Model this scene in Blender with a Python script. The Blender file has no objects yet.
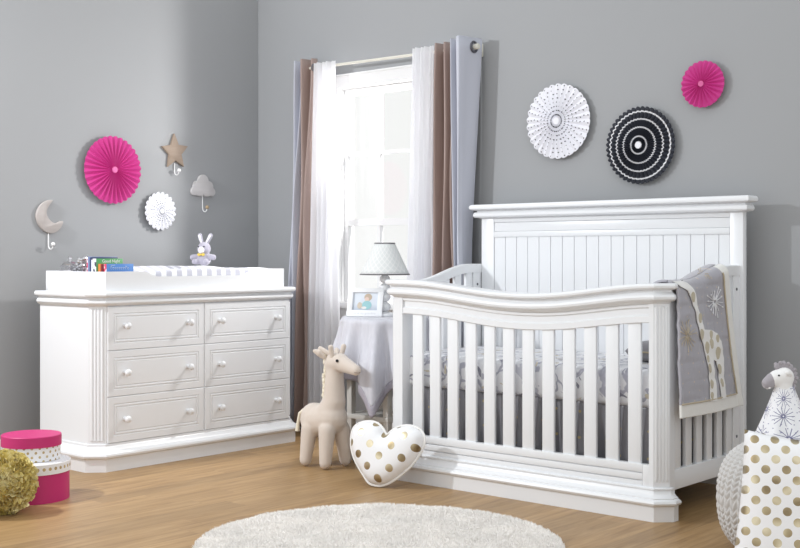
import bpy, bmesh, math, random
from mathutils import Vector, Matrix, noise
from mathutils.geometry import delaunay_2d_cdt
PI = math.pi
C = bpy.context.scene.collection
rnd = random.Random(7)

# ------------------------------------------------------------------ node helpers
def mat(name, col=(.8,.8,.8), rough=.5, metal=0.0, sheen=0.0, spec=.5, coat=0.0):
    m = bpy.data.materials.new(name); m.use_nodes = True
    b = m.node_tree.nodes['Principled BSDF']
    b.inputs['Base Color'].default_value = (*col, 1)
    b.inputs['Roughness'].default_value = rough
    b.inputs['Metallic'].default_value = metal
    b.inputs['Sheen Weight'].default_value = sheen
    b.inputs['Specular IOR Level'].default_value = spec
    b.inputs['Coat Weight'].default_value = coat
    return m
class N:
    def __init__(s, m): s.m = m; s.t = m.node_tree; s.b = s.t.nodes['Principled BSDF']
    def new(s, ty, **kw):
        n = s.t.nodes.new(ty)
        for k, v in kw.items(): setattr(n, k, v)
        return n
    def set(s, sock, v):
        if isinstance(v, bpy.types.NodeSocket): s.t.links.new(v, sock)
        else: sock.default_value = v
    def math(s, op, a, b=0.0, c=0.0):
        n = s.new('ShaderNodeMath', operation=op)
        for i, v in enumerate((a, b, c)): s.set(n.inputs[i], v)
        return n.outputs[0]
    def coord(s, kind='Object'): return s.new('ShaderNodeTexCoord').outputs[kind]
    def xyz(s, v):
        n = s.new('ShaderNodeSeparateXYZ'); s.set(n.inputs[0], v); return n.outputs
    def vec(s, x, y, z=0.0):
        n = s.new('ShaderNodeCombineXYZ')
        for i, v in enumerate((x, y, z)): s.set(n.inputs[i], v)
        return n.outputs[0]
    def mapping(s, v, scale=(1,1,1), loc=(0,0,0), rot=(0,0,0)):
        n = s.new('ShaderNodeMapping'); s.set(n.inputs[0], v)
        n.inputs['Scale'].default_value = scale; n.inputs['Location'].default_value = loc; n.inputs['Rotation'].default_value = rot
        return n.outputs[0]
    def noise(s, v, scale, detail=2.0, rough=.5, dist=0.0):
        n = s.new('ShaderNodeTexNoise'); s.set(n.inputs['Vector'], v)
        n.inputs['Scale'].default_value = scale; n.inputs['Detail'].default_value = detail
        n.inputs['Roughness'].default_value = rough; n.inputs['Distortion'].default_value = dist
        return n.outputs[0]
    def ramp(s, f, stops, interp='LINEAR'):
        n = s.new('ShaderNodeValToRGB'); s.set(n.inputs[0], f); n.color_ramp.interpolation = interp
        e = n.color_ramp.elements
        while len(e) < len(stops): e.new(.5)
        for i, (p, c) in enumerate(stops): e[i].position = p; e[i].color = (*c, 1)
        return n.outputs[0]
    def mix(s, f, a, b):
        n = s.new('ShaderNodeMix', data_type='RGBA'); s.set(n.inputs[0], f)
        for i, v in ((6, a), (7, b)):
            if isinstance(v, tuple): v = (*v, 1)
            s.set(n.inputs[i], v)
        return n.outputs[2]
    def base(s, c): s.set(s.b.inputs['Base Color'], c)
    def bump(s, h, strength=.3, dist=.002):
        n = s.new('ShaderNodeBump'); n.inputs['Strength'].default_value = strength; n.inputs['Distance'].default_value = dist
        s.set(n.inputs['Height'], h); s.set(s.b.inputs['Normal'], n.outputs[0])
    def near(s, u, v, pu, pv, r, ou=0.0, ov=0.0, soft=.0008):
        # 1 inside round dots of radius r on a pu x pv lattice
        def cell(x, p, o):
            f = s.math('FRACT', s.math('ADD', s.math('DIVIDE', x, p), o))
            return s.math('MULTIPLY', s.math('SUBTRACT', f, .5), p)
        a = cell(u, pu, ou); b = cell(v, pv, ov)
        d = s.math('SQRT', s.math('ADD', s.math('MULTIPLY', a, a), s.math('MULTIPLY', b, b)))
        return s.math('LESS_THAN', d, r)
    def stagger(s, u, v, pu, pv, r, ou=0.0, ov=0.0):
        return s.math('MAXIMUM', s.near(u, v, pu, pv, r, ou, ov), s.near(u, v, pu, pv, r, ou+.5, ov+.5))

def fabric_weave(m, scale=900, strength=.25):
    n = N(m); n.bump(n.noise(n.coord(), scale, 2), strength, .001); return m

# ------------------------------------------------------------------ mesh helpers
def B(): return bmesh.new()
def join(bm, other, mtx=None):
    if mtx is not None: bmesh.ops.transform(other, matrix=mtx, verts=other.verts)
    me = bpy.data.meshes.new('tmp'); other.to_mesh(me); other.free(); bm.from_mesh(me); bpy.data.meshes.remove(me)
def box(bm, x0, x1, y0, y1, z0, z1, bev=0.0, seg=2, mtx=None):
    t = B(); bmesh.ops.create_cube(t, size=1)
    for v in t.verts: v.co = Vector((x0+(v.co.x+.5)*(x1-x0), y0+(v.co.y+.5)*(y1-y0), z0+(v.co.z+.5)*(z1-z0)))
    if bev > 0: bmesh.ops.bevel(t, geom=t.edges[:], offset=bev, segments=seg, affect='EDGES', profile=.5)
    join(bm, t, mtx); return bm
def loft(bm, rings, close=True, cap=True):
    R = [[bm.verts.new(p) for p in r] for r in rings]
    n = len(R[0])
    for a, b in zip(R, R[1:]):
        for i in range(n if close else n-1):
            j = (i+1) % n
            bm.faces.new((a[i], a[j], b[j], b[i]))
    if cap and close:
        bm.faces.new(R[0][::-1]); bm.faces.new(R[-1])
    bmesh.ops.recalc_face_normals(bm, faces=bm.faces[:])
    return bm
def lathe(bm, prof, seg=32, cap=True, mtx=None):
    t = B()
    rings = [[(max(r,1e-4)*math.cos(2*PI*i/seg), max(r,1e-4)*math.sin(2*PI*i/seg), z) for i in range(seg)] for r, z in prof]
    loft(t, rings, True, cap); join(bm, t, mtx); return bm
def tube(bm, pts, rad, seg=10):
    pts = [Vector(p) for p in pts]; rings = []; up = Vector((0,0,1)); prev = None
    for i, p in enumerate(pts):
        d = (pts[min(i+1,len(pts)-1)] - pts[max(i-1,0)]).normalized()
        if prev is None:
            a = d.cross(up if abs(d.z) < .9 else Vector((1,0,0))).normalized()
        else: a = (prev - d*prev.dot(d)).normalized()
        prev = a; b = d.cross(a); r = rad[i] if isinstance(rad, (list, tuple)) else rad
        rings.append([p + a*r*math.cos(2*PI*k/seg) + b*r*math.sin(2*PI*k/seg) for k in range(seg)])
    t = B(); loft(t, rings); join(bm, t); return bm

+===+

### [EXERCISE BRIEF]
Pictures stay out. Repeat only the lines from the beginning of the data through the line that has "rnd = random.Random(7)".

### [COMPLETE OUTPUT]
Model this scene in Blender with a Python script. The Blender file has no objects yet.
import bpy, bmesh, math, random
from mathutils import Vector, Matrix, noise
from mathutils.geometry import delaunay_2d_cdt
PI = math.pi
C = bpy.context.scene.collection
rnd = random.Random(7)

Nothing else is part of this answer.